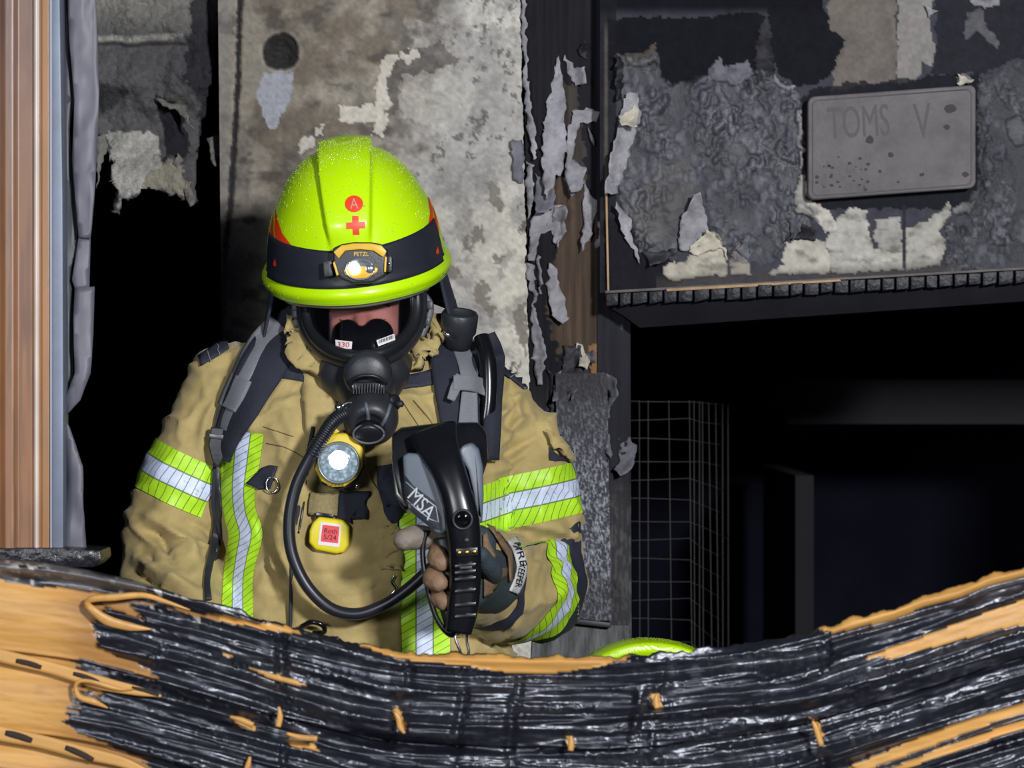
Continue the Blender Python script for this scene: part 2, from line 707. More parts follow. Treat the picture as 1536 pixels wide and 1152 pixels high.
struct_box('floor', (-3, -6.5, -0.1), (3, 3.4, 0), m_ground, 'dark wet ground running from outside into the burnt room', 'floor')
struct_box('ceiling', (-3, 0.5, 2.62), (3, 3.4, 2.72), m_dark, 'soot-black ceiling of the burnt room', 'ceiling')
struct_box('wall_back', (-3, 3.3, 0), (3, 3.4, 2.62), m_dark, 'soot-black rear wall deep inside the dark room', 'wall')
struct_box('wall_left', (-3, 0.56, 0), (-0.80, 0.72, 2.62), m_dark, 'dark wall stump left of the black window opening', 'wall')
struct_box('wall_right', (1.35, 0.56, 0), (3, 0.72, 1.66), m_dark, 'dark wall on the far right beyond the wide opening', 'wall')
# a dim door leaf and cupboard block deep in the room behind the wire cage
struct_box('door_1', (0.62, 2.0, 0), (0.66, 2.9, 1.25), M('sooted_door', (16, 16, 21), 0.8, var=0.2), 'barely visible dark door leaf inside the black opening', 'door')
struct_box('trim_6', (0.62, 2.2, 1.36), (3, 2.9, 1.46), M('sooted_beam', (22, 22, 28), 0.8, var=0.2), 'faint horizontal beam inside the black room', 'beam')


def px_plane(x0, x1, y0, y1, step):
    xs = np.arange(x0, x1 + 0.1, step); ys = np.arange(y0, y1 + 0.1, step)
    return np.meshgrid(xs, ys)


def mixc(C, col, m):
    return C * (1 - m[..., None]) + np.asarray(col) * m[..., None]


def slab_back(name, x0, x1, z0, z1, y0, y1, mat, parent):
    lo = Vector((x0, y0, z0)); hi = Vector((x1, y1, z1))
    return box(name, (lo + hi) / 2, hi - lo, mat, parent, bevel=0)


# ---- plaster pillar between the openings
pil = thing('wall_middle', W(555, 1800, YP + 0.15) * Vector((1, 1, 0)) if False else Vector((-0.24, YP + 0.15, 0)),
            'smoke-stained plaster pillar behind the firefighter, with flaking paint', 'wall', kind='structure')
X, Y = px_plane(326, 796, -60, 1080, 2.6)
lean = (Y / 560.0) * 14 - 6                         # the pillar's right edge leans a little
edgeR = 788 + lean + (fbm(Y / 9, Y * 0, 5, 3) - 0.5) * 5
edgeL = 327 + Y / 90.0
XX = edgeL + (X - 326) / (796 - 326.0) * (edgeR - edgeL)
n1 = fbm(XX / 70, Y / 70, 1, 6, 0.6); n2 = fbm(XX / 16, Y / 16, 2, 5, 0.6); n3 = fbm(XX / 5, Y / 5, 3, 3)
C = np.ones(XX.shape + (3,)) * LC(136, 129, 117)
C = mixc(C, LC(104, 95, 84), sstep(0.42, 0.62, n1))
C = mixc(C, LC(82, 78, 74), sstep(0.5, 0.75, fbm(XX / 45, Y / 45, 8, 5)) * 0.7)
right = sstep(560, 690, XX + (n2 - 0.5) * 160 + (Y - 200) * 0.25)
C = mixc(C, LC(156, 153, 150), right * 0.85)
C = mixc(C, LC(186, 182, 172), right * sstep(0.35, 0.7, fbm(XX / 55, Y / 80, 12, 5)) * 0.9)
C = mixc(C, LC(200, 195, 182), sstep(700, 770, XX) * sstep(250, 420, Y) * 0.8)
C = mixc(C, LC(126, 123, 122), right * sstep(0.52, 0.64, fbm(XX / 28, Y / 28, 14, 5, 0.65)) * 0.6)
# crumbled dark specks on the pale side
sp = sstep(0.60, 0.66, fbm(XX / 11, Y / 13, 21, 5, 0.65)) * sstep(0.48, 0.58, fbm(XX / 55, Y / 55, 22, 3)) * right
C = mixc(C, LC(84, 80, 76), sp * 0.85)
# soot darkening in the brownish upper part
C = mixc(C, LC(70, 64, 60), sstep(0.54, 0.72, fbm(XX / 34, Y / 22, 31, 5)) * (1 - right) * 0.8)
C = mixc(C, LC(66, 62, 62), pmask(XX, Y, [(575, 88), (660, 60), (690, 90), (640, 112), (605, 118), (600, 165), (580, 175), (578, 120)], 9, 41) * 0.65)
# paler lumps of remaining paint
D = np.zeros(XX.shape)
for k, poly in enumerate([[(508, 158), (560, 157), (568, 120), (575, 85), (600, 82), (582, 118), (585, 160), (570, 182), (512, 184)],
                          [(605, 112), (660, 108), (720, 130), (700, 190), (640, 190), (606, 180), (600, 140)],
                          [(560, 175), (585, 165), (575, 205), (562, 200)],
                          [(475, 188), (486, 186), (482, 205), (472, 200)],
                          [(445, 212), (470, 205), (472, 222), (450, 232)],
                          [(600, 80), (626, 75), (628, 90), (606, 92)]]):
    m = pmask(XX, Y, poly, 9, 50 + k)
    C = mixc(C, LC(186, 180, 168) if k != 1 else LC(164, 160, 152), m * (0.85 if k != 1 else 0.5)); D += m * 0.0018
gp = pmask(XX, Y, [(400, 108), (442, 108), (438, 150), (422, 168), (416, 192), (402, 192), (392, 165), (384, 148), (392, 128)], 6, 61)
C = mixc(C, LC(150, 152, 160), gp); D -= gp * 0.0015
for k, poly in enumerate([[(706, 345), (724, 338), (724, 365), (708, 372)], [(692, 360), (702, 352), (705, 372), (694, 378)],
                          [(708, 425), (730, 420), (735, 455), (745, 470), (735, 475), (715, 452)], [(740, 385), (752, 380), (750, 398)],
                          [(728, 270), (745, 280), (756, 312), (745, 320), (735, 295)], [(770, 470), (790, 450), (792, 540), (776, 500)],
                          [(664, 392), (690, 400), (692, 420), (668, 420)]]):
    m = pmask(XX, Y, poly, 9, 70 + k, 7)
    C = mixc(C, LC(118, 112, 104), m * 0.9); D -= m * 0.002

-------

• _The problem_
Repeat exactly and only the lines from the start of the data above through the line that holds "return C * (1", inclusive. Pictures do not belong in the copy.

• _Exercise result_
Continue the Blender Python script for this scene: part 2, from line 707. More parts follow. Treat the picture as 1536 pixels wide and 1152 pixels high.
struct_box('floor', (-3, -6.5, -0.1), (3, 3.4, 0), m_ground, 'dark wet ground running from outside into the burnt room', 'floor')
struct_box('ceiling', (-3, 0.5, 2.62), (3, 3.4, 2.72), m_dark, 'soot-black ceiling of the burnt room', 'ceiling')
struct_box('wall_back', (-3, 3.3, 0), (3, 3.4, 2.62), m_dark, 'soot-black rear wall deep inside the dark room', 'wall')
struct_box('wall_left', (-3, 0.56, 0), (-0.80, 0.72, 2.62), m_dark, 'dark wall stump left of the black window opening', 'wall')
struct_box('wall_right', (1.35, 0.56, 0), (3, 0.72, 1.66), m_dark, 'dark wall on the far right beyond the wide opening', 'wall')
# a dim door leaf and cupboard block deep in the room behind the wire cage
struct_box('door_1', (0.62, 2.0, 0), (0.66, 2.9, 1.25), M('sooted_door', (16, 16, 21), 0.8, var=0.2), 'barely visible dark door leaf inside the black opening', 'door')
struct_box('trim_6', (0.62, 2.2, 1.36), (3, 2.9, 1.46), M('sooted_beam', (22, 22, 28), 0.8, var=0.2), 'faint horizontal beam inside the black room', 'beam')


def px_plane(x0, x1, y0, y1, step):
    xs = np.arange(x0, x1 + 0.1, step); ys = np.arange(y0, y1 + 0.1, step)
    return np.meshgrid(xs, ys)


def mixc(C, col, m):
    return C * (1 - m[..., None]) + np.asarray(col) * m[..., None]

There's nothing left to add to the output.